Leadership quests

A senior leader recently described navigating his organisation as a quest. He talked about setting off on a journey with a specific goal or task, and along the way experiencing all sorts of unexpected twists, turns, discoveries and rare Pokemon to capture*.

Perhaps this rings true to you?

You think you need to meet with three people to get their input, and then you discover there are four other stakeholders, so you wrangle everyone’s calendar and manage to meet with them before they introduce you to two more. One of them is on leave for a week, so you set up some time for when they’re back and in the meantime fill out a template you discovered in your travels. Once you’ve finally met with the 9th person you discover the template is obsolete and there’s already another process that someone set up to eliminate the need to meet with so many people, so you file it away for next time and forge ahead, trying to make sense of the 9 different pieces of feedback you received.

This kind of quest sounds a lot like leadership in 2023. Because when it comes to being a leader there is no perfect map. No one ‘right’ way to lead or perfect process to follow.

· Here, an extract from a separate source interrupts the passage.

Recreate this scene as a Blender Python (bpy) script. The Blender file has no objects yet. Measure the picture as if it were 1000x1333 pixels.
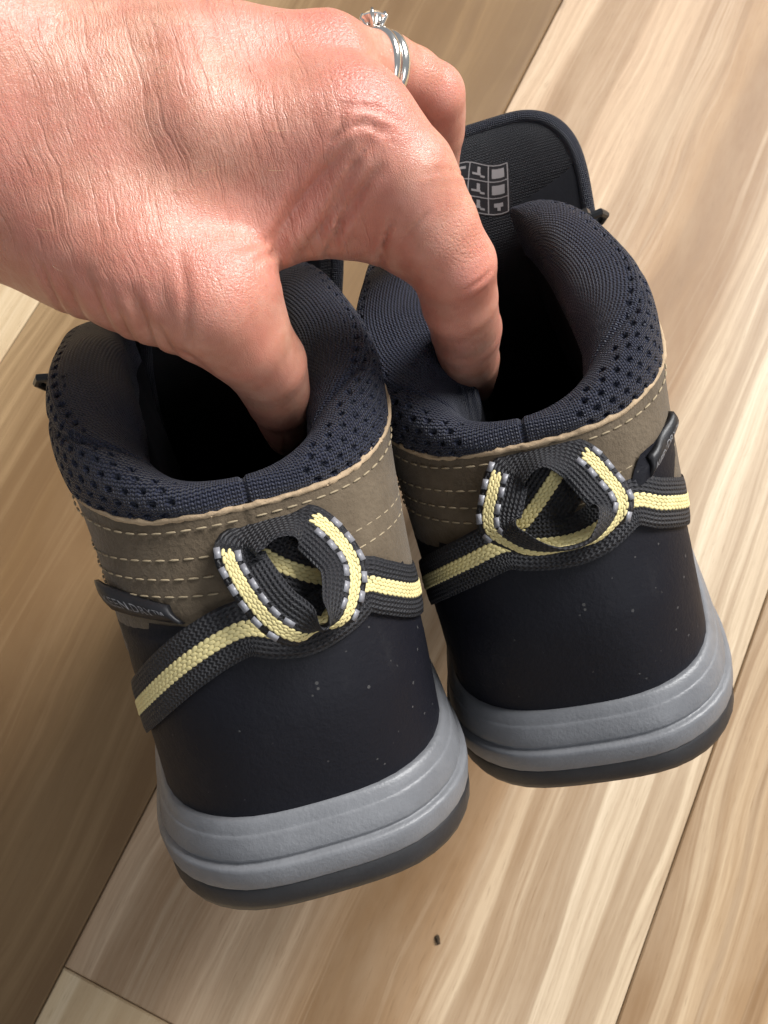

Instead, leaders are dropped into situations every single day and forced to figure it out. We’re constantly on quests, without knowing what might happen.

So without a map, what do we do?

Well, even in 2023 I believe there’s still room to use a compass as a metaphor. That’s right, I’m doing it. A good old-fashioned compass. Only, instead of North, East, South and West, we get to choose skills, behaviours and postures that will help us navigate our quest. Ones that are human and transferrable, no matter the situation we find ourselves in.

I’ve argued Humility, Empathy and Curiosity are some such skills, though, of course, there are others. Kindness, Compassion and Decisiveness, for example.

The exact skills matter less than the fact you get to decide, with intention: How will you show up on this quest? What real, human skills will you call on?

*I made that last bit up as someone who grew up watching Pokemon. Gotta catch ’em all.